Saturday, July 22, 2006

Defense: Russia and Venezuela in billion dollar arms deal

Russia's Defence minister announced Friday a deal to sell Venezuela over a billion US dollars in jet fighters and military helicopters.

"The deal has been closed for the delivery of 30 Sujoi Su-30 jet fighters and for an equal number of helicopters" announced Russian Defence Minister Sergei Ivanov adding the contract involved over a billion US dollars.

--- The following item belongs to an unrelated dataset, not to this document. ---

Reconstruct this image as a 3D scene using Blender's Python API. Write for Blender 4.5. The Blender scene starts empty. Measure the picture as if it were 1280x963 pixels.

Caracas announced that the official ceremony for the signing of the contract will be held during Chavez's state visit to Russia which begins next week. The Venezuelan leader has said that his government decided to purchase Russian warplanes following the United States' refusal to sell replacement parts for the US build F-16 jet fighters that Venezuela acquired over two decades ago.

Large weapons purchases by Venezuelan President Hugo Chavez have been criticized repeatedly by the George Bush administration which has banned the sale of arms to the "destabilizing regime".

Venezuela's Defence Minister Adm. Orlando Maniglia said during a recent demonstration of the Sujoi Su-30's capabilities that it is "destined to become the backbone of Venezuelan aviation in the 21st century".

The Russian jet fighter will gradually replace the U.S. F-16s and the French Mirage-50s that have been in service for more than 20 years.Last year Venezuela purchased 10 Russian helicopters, models Mi-17, Mi-26 and Mi-35, as well as 100,000 Kalashnikov AK-103 rifles. Russian Army Chief of Staff Gen. Yuri Baluyevski recently announced Russia is willing to sell modern armaments to Venezuela despite US objections.

Baluyevski said the sale of Sujoi fighters "is not subject to any kind of restriction" which is why Russia is free to sell them to any country in the world. Russia last year talked about selling Venezuela submarines capable of launching cruise missiles.

Russia is most interested in selling Venezuela the three conventional submarines that the South American nation's navy wants to acquire as part of its weapons renovation program, Interfax reported last September.

The Bush administration, which has rough tense relations with the Chavez government, criticized last year's purchases of Russian armament expressing concern that some of the new assault rifles could end up in the hands of Colombian guerrilla groups. Venezuela argues it's in the process of re-equipping the armed forces, in full exercise of its sovereignty.